The roll call of Suntharalingam's colleagues in the first cabinet reads like a who's who of Sri Lankan nation-building: D.S. Senanayake (the ''Father of the Nation''), S.W.R.D. Bandaranaike, J.R. Jayewardene, J.L. Kotelawala, Sir Oliver Goonetilleke, T.B. Jayah, Dudley Senanayake. To have sat at that table was to participate in the foundational moment of modern Sri Lanka. Yet Suntharalingam resigned his post, disillusioned with the direction the newly independent nation was taking.
The letters collected here, first serialized in newspapers over fifty years ago, give voice to that disillusionment. Writing to his grandchildren—and, by extension, to future generations—Suntharalingam vented his concerns about rising communal tensions and the failure of leadership to address them. His perspective is that of an insider who became an outsider, a participant who stepped back to critique.

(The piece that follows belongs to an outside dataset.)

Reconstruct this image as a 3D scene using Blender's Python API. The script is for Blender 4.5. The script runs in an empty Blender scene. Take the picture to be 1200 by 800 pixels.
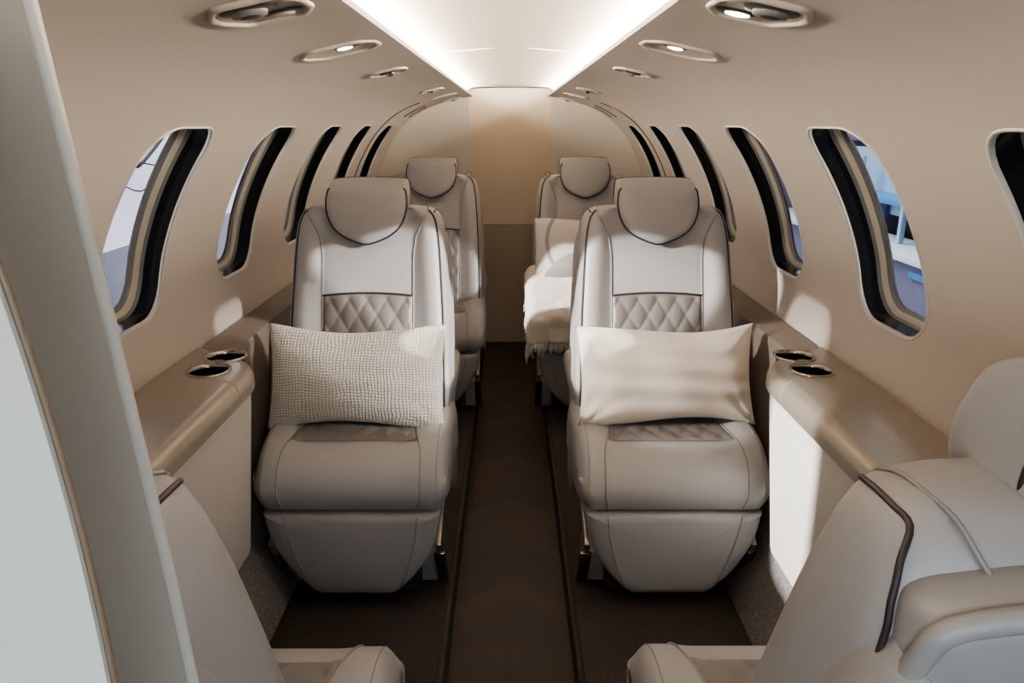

What makes this collection particularly valuable is its temporal span. Covering nearly a century from 1895 to 1985, the letters trace not only Suntharalingam's personal journey but the larger arc of Sri Lankan history from late colonial period through independence and into the turbulent decades that followed. They offer insights available nowhere else—the observations of someone who was there, who knew the players, and who had both the education to analyze and the courage to speak frankly.
For historians, political scientists, and anyone seeking to understand the roots of Sri Lanka's communal conflicts and political challenges, this book is essential reading. It reminds us that the questions facing the nation today—questions of identity, representation, and the meaning of independence—were already being asked in the earliest days of statehood, by those who helped bring that state into being.
The availability of an e-book edition through Perera-Husseyn makes this important work accessible to a new generation of readers. It deserves to be widely read and carefully considered, both for what it reveals about the past and for what it might teach us about the present.